Кончался март 1813 года. Предстоящие роды Харриет и приближающееся совершеннолетие Шелли, точнее, все связанные с совершеннолетием юридические дела требовали немедленного возвращения в Лондон. В первых числах апреля молодые супруги, Элиза Уэстбрук и их верный слуга Даниэль, отбывший срок тюремного заключения, добрались до столицы и остановились в одном из дешевых отелей.

Элиза, которую Шелли тщетно надеялся «обратить» в свою веру, раздражала его излишним вниманием к беременной Харриет, он считал, что надо больше доверять самой природе. А главное – Элиза старательно внушала сестре, что, пока та молода и хороша, она должна заставить Перси обеспечить ей жизнь, достойную жены будущего баронета – мол, как же так, у нее, бедняжки, нет ни серебряной посуды, ни кареты, ни дома в Лондоне… Этими разговорами ей легко удавалось вызывать у сестры такую жалость к самой себе, что на глазах ее наворачивались слезы и приступ обиды на мужа сжимал сердце.

Между тем Перси вел финансовые и семейные переговоры, принимал участие в каких-то филантропических предприятиях, встречался с радикалами. 21 мая Харриет сообщила миссис Ньюджен, что «поэма Шелли уже в печати, а сам он, кажется, на грани примирения со своей семьей». Однако эту грань поэт так никогда и не перешел.

Мистеру Тимоти показалось недостаточным, что сын еще раз написал ему письмо, признаваясь в собственном безрассудстве, с просьбой возобновить родственные связи с отцом и всеми родными. Тимоти продолжал настаивать на том, чтобы он публично покаялся в своих грехах.
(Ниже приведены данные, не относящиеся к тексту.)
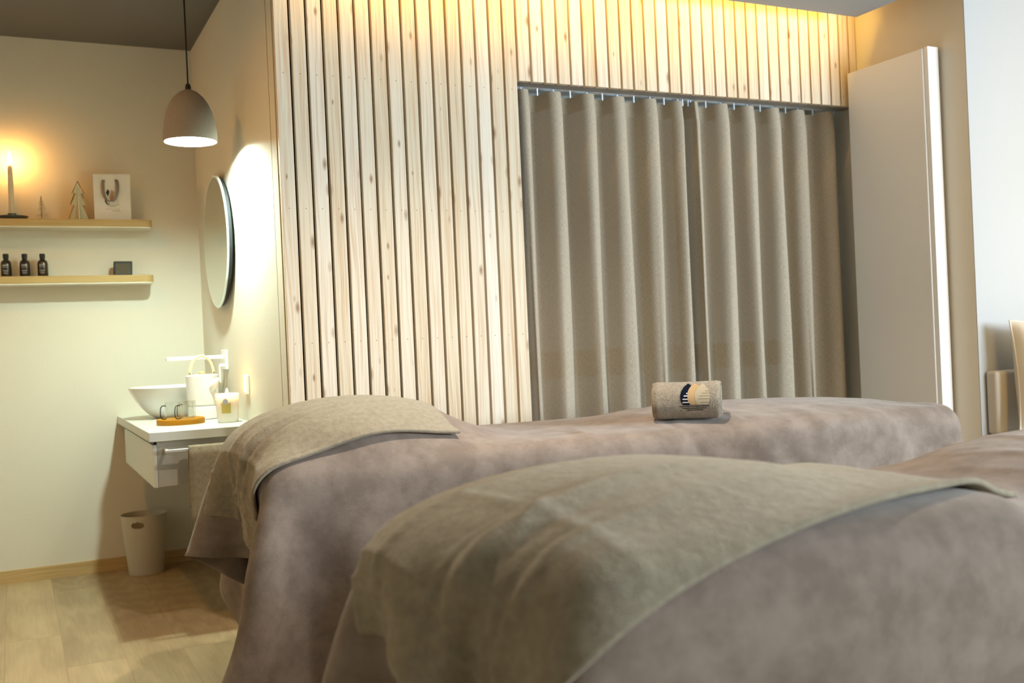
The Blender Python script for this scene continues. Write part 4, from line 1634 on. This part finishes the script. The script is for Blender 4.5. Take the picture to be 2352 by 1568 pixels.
# ------------------------------------------------------------------ rolled towel with the embroidered emblem
def rolled_towel():
    Wd = bed1[0]
    px, py = 1.905, 2.665
    r = 0.0605
    Lr = 0.208
    ang = R(-37)
    d = np.hypot(Wd[..., 0]-px, Wd[..., 1]-py)
    zs = Wd[..., 2][(d < 0.07) & (Wd[..., 2] > 0.65)].max()-0.003
    t = thing('rolled_towel', 'small rolled taupe towel with embroidered emblem on the far massage table', 'towel', (px, py, zs))
    ca, sa = math.cos(ang), math.sin(ang)
    sq = 0.98
    zc = r*sq

    def W3(a, yy, zz):
        return (px+a*ca-yy*sa, py+a*sa+yy*ca, zs+zz)
    # spiral cross-section swept along the axis, with soft ends
    m = MB()
    nth = 56

    def shell(a):
        e = max(0.0, abs(a)-(Lr/2-0.012))/0.012
        return r*(1-0.10*e*e)
    rows = []
    for i in range(41):
        a = -Lr/2+Lr*i/40
        row = []
        for k in range(nth+1):
            th = 2*PI*k/nth
            rad = shell(a)*(1+0.012*math.sin(3*th+a*20)+0.006*math.sin(7*th-a*31))
            yy = rad*math.cos(th)
            zz = zc+rad*math.sin(th)*sq
            if zz < 0.004:
                zz = 0.004*(1+0.2*math.sin(yy*80))
            row.append(W3(a, yy, zz))
        rows.append(row)
    m.grid(rows)
    link('towel_roll', m, M_terry_roll, t, smooth=True)
    # end spirals
    for sg in (-1, 1):
        m = MB()
        turns = 3.2
        nn = 130
        pts = []
        for i in range(nn+1):
            f = i/nn
            th = turns*2*PI*f
            rad = 0.006+(r-0.012)*f
            pts.append(W3(sg*(Lr/2-0.003), rad*math.cos(th), max(0.008, zc+rad*math.sin(th)*sq)))
        m.tube(pts, 0.0078, 8)
        link('rolled_end', m, M_terry_roll, t, smooth=True)

    def patch(name, rows_, mat, off=0.0012, label=None):
        """rows_: list of (y, xl, xr) in source sketch units; maps onto the front of the roll"""
        K = 7230.0
        mm = MB()
        for seg in rows_:
            prev = None
            pts = []
            nsub = 1
            for (y, xl, xr) in seg:
                el = math.asin(max(-0.985, min(0.985, (725-y)/440.0)))
                th = PI+PI*0-el
                # front of the roll faces -y: angle measured from -y upwards
                ring = []
                for q in range(9):
                    xx = xl+(xr-xl)*q/8
                    a = (xx-1010)/K
                    rad = shell(a)*(1+0.012*math.sin(3*th+a*20)+0.006*math.sin(7*th-a*31))+off
                    ring.append(W3(a, rad*math.cos(th), zc+rad*math.sin(th)*sq))
                pts.append(ring)
            mm.grid(pts)
        o = link(name, mm, mat, t)
        if label:
            o['label'] = label
        return o

    def interp(tab, y):
        return float(np.interp(y, [p[0] for p in tab], [p[1] for p in tab]))

    def region(lt, rt, y0, y1, step=12):
        ys = np.arange(y0, y1+0.1, step)
        return [(y, interp(lt, y), interp(rt, y)) for y in ys]
    cL = [(335, 1050), (400, 960), (500, 897), (600, 870), (700, 880), (760, 905), (800, 935)]
    cR = [(335, 1062), (375, 1130), (430, 1082), (500, 1045), (540, 1035), (600, 1030), (700, 1037), (760, 1062), (800, 1095)]
    navy = simple('navy_thread', (0.006, 0.009, 0.02), 0.9, spec=0.08)
    dark = simple('dark_brown_thread', (0.02, 0.012, 0.008), 0.9, spec=0.08)
    cream = simple('cream_thread', (0.44, 0.36, 0.24), 0.9, spec=0.1)
    orange = simple('orange_thread', (0.48, 0.31, 0.155), 0.9, spec=0.1)
    tan = simple('tan_thread', (0.30, 0.235, 0.15), 0.9, spec=0.1)
    silver = simple('silver_thread', (0.55, 0.50, 0.43), 0.7)
    patch('emblem_crescent', [region(cL, cR, 335, 803)], navy, label='navy crescent of the emblem')
    st = []
    for y, x0 in ((545, 1003), (600, 945), (672, 918), (742, 915)):
        st.append([(y-14, x0+14, interp(cR, y-14)+3), (y, x0, interp(cR, y)+3), (y+14, x0+10, interp(cR, y+14)+3)])
    patch('emblem_crescent_stripe', st, silver, off=0.0020)
    oL = [(340, 1185), (375, 1132), (430, 1084), (500, 1047), (600, 1033), (700, 1040), (760, 1065), (800, 1098)]
    oR = [(340, 1215), (365, 1262), (375, 1285), (400, 1300), (500, 1240), (600, 1215), (700, 1225), (800, 1260)]
    patch('emblem_petal', [region(oL, oR, 340, 803)], orange, label='orange petal of the emblem')
    eL = [(345, 1375), (400, 1300), (450, 1250), (520, 1210), (600, 1195), (700, 1205), (800, 1240)]
    eR = [(345, 1390), (400, 1440), (450, 1482), (500, 1512), (600, 1537), (700, 1525), (760, 1505), (800, 1475)]
    patch('emblem_petal', [region(eL, eR, 345, 803)], cream, off=0.0017, label='cream petal of the emblem')
    st = []
    for y, x0 in ((500, 1430), (547, 1350), (605, 1290), (668, 1270), (745, 1330)):
        st.append([(y-6, x0, interp(eR, y)+14), (y+6, x0, interp(eR, y)+14)])
    patch('emblem_petal_stripe', st, tan, off=0.0023)
    st = []
    for y, a, b_ in ((832, 870, 1510), (878, 930, 1450), (920, 1018, 1370)):
        st.append([(y-7, a, b_), (y+7, a, b_)])
    patch('emblem_line', st, dark, off=0.0018)


rolled_towel()
bpy.context.view_layer.update()
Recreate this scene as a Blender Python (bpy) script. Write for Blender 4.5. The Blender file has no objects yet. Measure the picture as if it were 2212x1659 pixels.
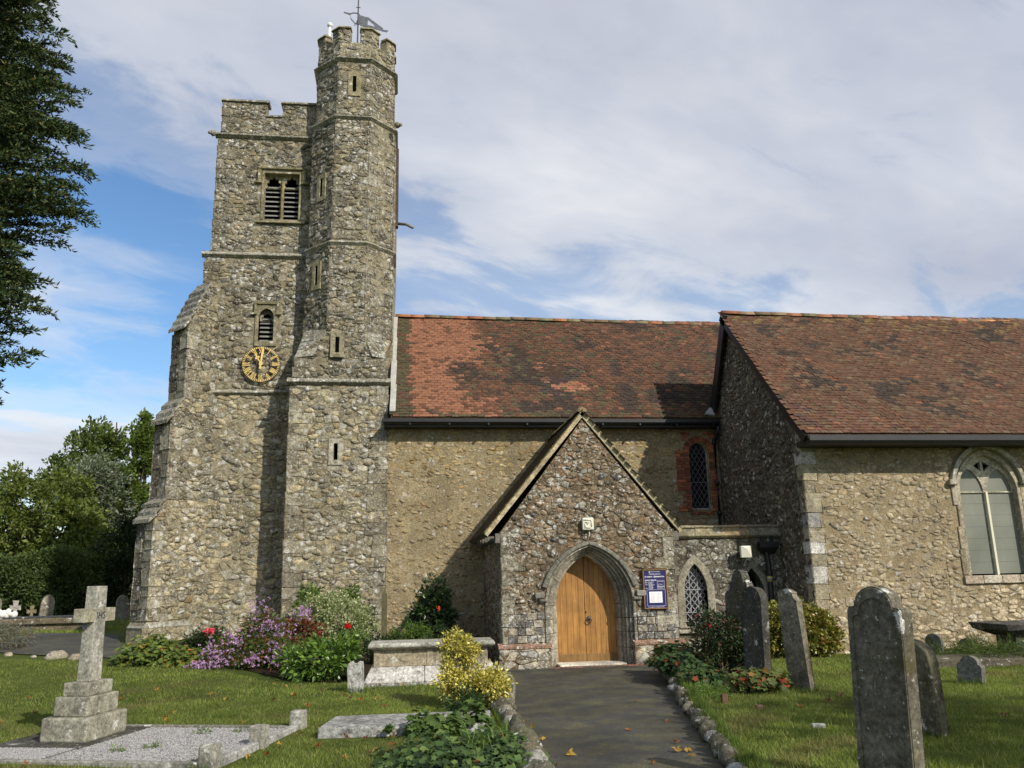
import bpy, math, random
import numpy as np
from mathutils import Vector, Matrix
from mathutils.geometry import tessellate_polygon

SC = bpy.context.scene
COL = SC.collection
RAD = math.radians

# ------------------------------------------------------------------ camera
PITCH, ROLL, YAW, EYE = RAD(13.2), RAD(1.3), RAD(7.8), 1.8
fwd = Vector((math.sin(YAW)*math.cos(PITCH), math.cos(YAW)*math.cos(PITCH), math.sin(PITCH)))
right = Vector((math.cos(YAW), -math.sin(YAW), 0))
up = right.cross(fwd)
r2 = right*math.cos(ROLL) - up*math.sin(ROLL)
u2 = up*math.cos(ROLL) + right*math.sin(ROLL)
cam = bpy.data.cameras.new('camera')
cam.sensor_fit = 'HORIZONTAL'; cam.sensor_width = 36; cam.lens = 36*1789/2212
cam.clip_start = 0.05; cam.clip_end = 3000
co = bpy.data.objects.new('camera', cam)
m = Matrix((r2, u2, -fwd)).transposed().to_4x4(); m.translation = (0, 0, EYE)
co.matrix_world = m
COL.objects.link(co); SC.camera = co

# ------------------------------------------------------------------ sky and sun
SUN_AZ, SUN_EL = RAD(35), RAD(34)          # east of south, above the horizon
sdir = Vector((math.sin(SUN_AZ)*math.cos(SUN_EL), -math.cos(SUN_AZ)*math.cos(SUN_EL), math.sin(SUN_EL)))
W = bpy.data.worlds.new('World'); SC.world = W; W.use_nodes = True
nt = W.node_tree; nt.nodes.clear()
def nd(t, typ, **kw):
    n = t.nodes.new(typ)
    for k, v in kw.items(): setattr(n, k, v)
    return n
def mth(t, op, a, b=None, clamp=False):
    n = t.nodes.new('ShaderNodeMath'); n.operation = op; n.use_clamp = clamp
    for i, s in enumerate((a, b)):
        if s is None: continue
        if isinstance(s, (int, float)): n.inputs[i].default_value = s
        else: t.links.new(s, n.inputs[i])
    return n.outputs[0]
def ramp(t, fac, stops, interp='LINEAR'):
    n = t.nodes.new('ShaderNodeValToRGB'); n.color_ramp.interpolation = interp
    el = n.color_ramp.elements
    while len(el) < len(stops): el.new(0.5)
    for e, (p, c) in zip(el, stops):
        e.position = p; e.color = (c, c, c, 1) if isinstance(c, (int, float)) else (*c, 1)
    t.links.new(fac, n.inputs[0]); return n.outputs[0]
def mixc(t, fac, a, b, mode='MIX'):
    n = t.nodes.new('ShaderNodeMix'); n.data_type = 'RGBA'; n.blend_type = mode
    for s, i in ((fac, 0), (a, 6), (b, 7)):
        if isinstance(s, (int, float)): n.inputs[i].default_value = s
        elif isinstance(s, tuple): n.inputs[i].default_value = (*s, 1)
        else: t.links.new(s, n.inputs[i])
    return n.outputs[2]
def noise(t, vec, scale, detail=4, rough=.55, dist=0.0, color=False):
    n = t.nodes.new('ShaderNodeTexNoise')
    n.inputs['Scale'].default_value = scale; n.inputs['Detail'].default_value = detail
    n.inputs['Roughness'].default_value = rough; n.inputs['Distortion'].default_value = dist
    if vec is not None: t.links.new(vec, n.inputs['Vector'])
    return n.outputs[1 if color else 0]
def mapping(t, vec, scale=(1, 1, 1), loc=(0, 0, 0), rot=(0, 0, 0)):
    n = t.nodes.new('ShaderNodeMapping')
    n.inputs['Scale'].default_value = scale; n.inputs['Location'].default_value = loc; n.inputs['Rotation'].default_value = rot
    t.links.new(vec, n.inputs['Vector']); return n.outputs[0]

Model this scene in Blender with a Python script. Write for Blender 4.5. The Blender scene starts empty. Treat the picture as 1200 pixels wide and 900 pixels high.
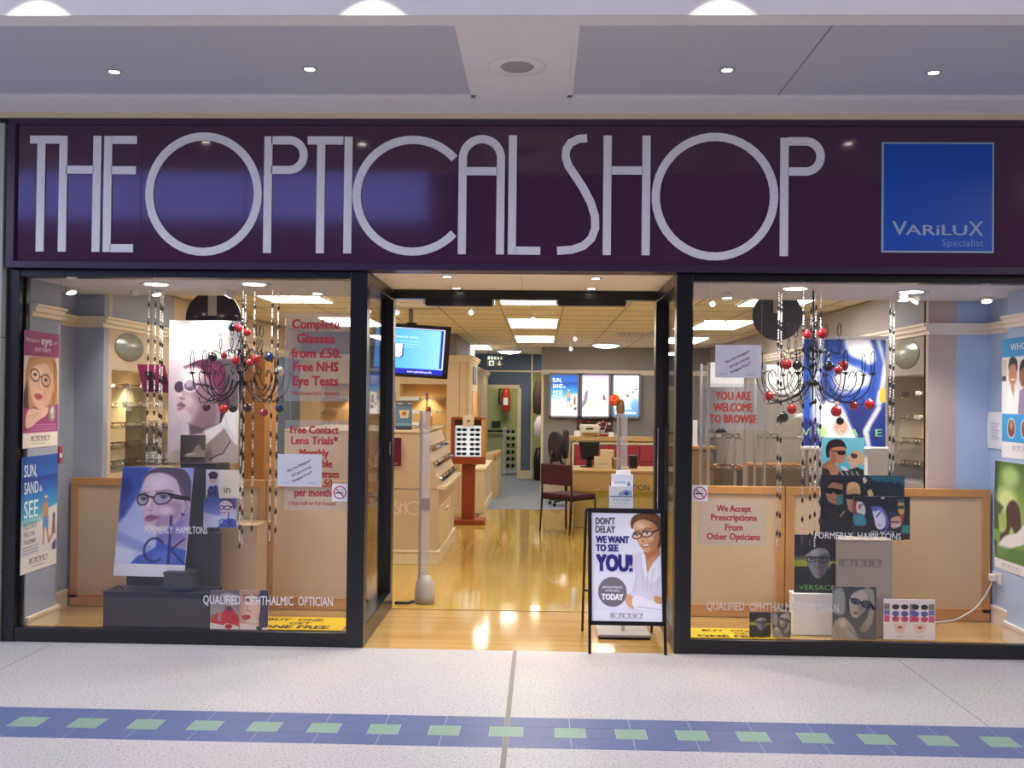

Отец не хотел или просто не мог понять сына, способного на самые отчаянные поступки, но ни при какой ситуации не способного на унизительное отступничество. «Я не пал так низко, чтобы отрекаться от идей, которые нахожу истинными, – с возмущением писал Шелли, – Всякий человек со здравым рассудком должен понять, что менять убеждения по приказу – свидетельство отсутствия прямоты и честности… Я сделаю все разумные уступки, то есть такие, которые не влекут за собой потери самоуважения, без него жизнь – только бремя и позор».